We examine contemporary legislative practice from the perspective of deliberative democrats. From a deliberative perspective that comprehensively considers results and procedures, it is difficult to evaluate the soundness of an institution solely through the outcome measures such as legislative votes or legislative effectiveness that most congressional researchers rely on. Thus, the observed polarization may be an institutional error, but it may also be just an unwelcome part that the other components of the system can offset.
For instance, legislators engage in deliberative policy discussions that, despite varied degrees, are based on mutual respect. Such deliberative practices manifest within and interactively across various legislative organizations, forming a systematic deliberation--what deliberative democrats call for to justify the legitimacy of a democratic institution.
It suggests that the essential function of deliberation in democracy, not necessarily explained only by legislative votes or outcomes, is still being fulfilled.
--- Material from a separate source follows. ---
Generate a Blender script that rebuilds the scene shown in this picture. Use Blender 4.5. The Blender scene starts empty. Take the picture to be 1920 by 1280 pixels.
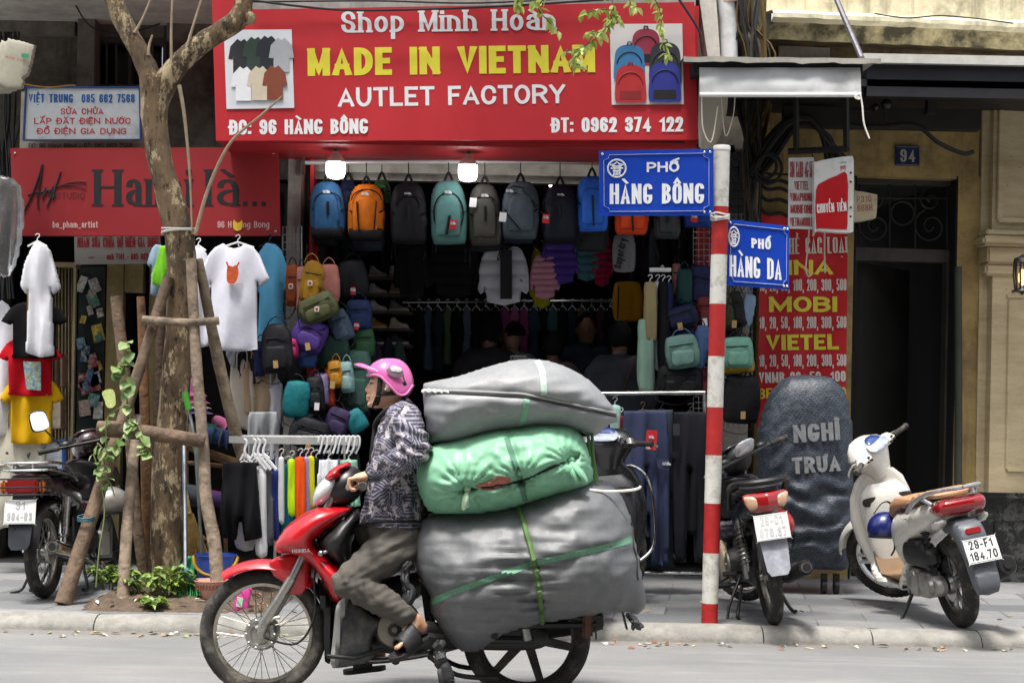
import bpy, bmesh, math, random, unicodedata
import numpy as np
from mathutils import Vector, Matrix, noise, Euler
R = math.radians
scene = bpy.context.scene
COL = scene.collection
random.seed(7)
# ---------------------------------------------------------------- camera, sky, sun, exposure
FPX, CX, CY, CAMZ, ROLL = 3210.0, 960.0, 783.0, 1.25, 0.019
CR, SR = math.cos(ROLL), math.sin(ROLL)
cam = bpy.data.cameras.new('camera')
camo = bpy.data.objects.new('camera', cam); COL.objects.link(camo)
camo.location = (0, 0, CAMZ); camo.rotation_euler = (R(90), -ROLL, 0)
cam.sensor_width = 36; cam.lens = 36 * FPX / 1920; cam.shift_y = (CY - 640) / 1920
cam.clip_start = 0.1; cam.clip_end = 500
cam.dof.use_dof = True; cam.dof.focus_distance = 7.9; cam.dof.aperture_fstop = 13
scene.camera = camo
SUN_EL, SUN_AZ = 72, 205      # elevation; compass bearing of the sun (behind the camera, to its left)
world = bpy.data.worlds.new('World'); scene.world = world; world.use_nodes = True
nt = world.node_tree
sky = nt.nodes.new('ShaderNodeTexSky'); sky.sky_type = 'NISHITA'; sky.sun_disc = False
sky.sun_elevation = R(SUN_EL); sky.sun_rotation = R(SUN_AZ); sky.dust_density = 5; sky.air_density = 1.0; sky.ozone_density = 1.0
hsv = nt.nodes.new('ShaderNodeHueSaturation'); hsv.inputs['Saturation'].default_value = 0.35
nt.links.new(sky.outputs[0], hsv.inputs['Color'])
nt.links.new(hsv.outputs[0], nt.nodes['Background'].inputs[0])
nt.nodes['Background'].inputs[1].default_value = 0.15
sun = bpy.data.lights.new('sun', 'SUN'); sun.energy = 2.9; sun.angle = R(9); sun.color = (1, .96, .9)
suno = bpy.data.objects.new('sun', sun); COL.objects.link(suno)
_a = R(SUN_AZ); _d = Vector((math.sin(_a) * math.cos(R(SUN_EL)), math.cos(_a) * math.cos(R(SUN_EL)), math.sin(R(SUN_EL))))
suno.rotation_euler = _d.to_track_quat('Z', 'Y').to_euler(); suno.location = (0, 0, 12)
vs = scene.view_settings
scene.display_settings.display_device = 'sRGB'
vs.view_transform = 'Standard'; vs.look = 'None'; vs.exposure = 0.92; vs.gamma = 1
try: scene.cycles.max_bounces = 6; scene.cycles.diffuse_bounces = 3; scene.cycles.use_denoising = True
except Exception: pass

# ---------------------------------------------------------------- placing: photograph pixel + distance -> point in the street
def at(px, py, d):
    du, dv = px - CX, py - CY
    return Vector(((du * CR + dv * SR) * d / FPX, d, CAMZ - (-du * SR + dv * CR) * d / FPX))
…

It underscores the need for a more comprehensive assessment of legislative deliberation in the context of Congressional polarization and the legitimacy of Congressional democracy.
We capture legislative deliberation, utilizing the speech records of U.S. legislators to quantify the extent to which each legislator contributes to the formation and diffusion of legislative discourses. Success in finding the vibrancy of Congressional deliberation can provide balanced advantages against the growing concerns about the legitimacy of Congress due to polarization. In doing so, we also seek to fill the gap in current legislative research that largely omits deliberation's theoretical and empirical aspects.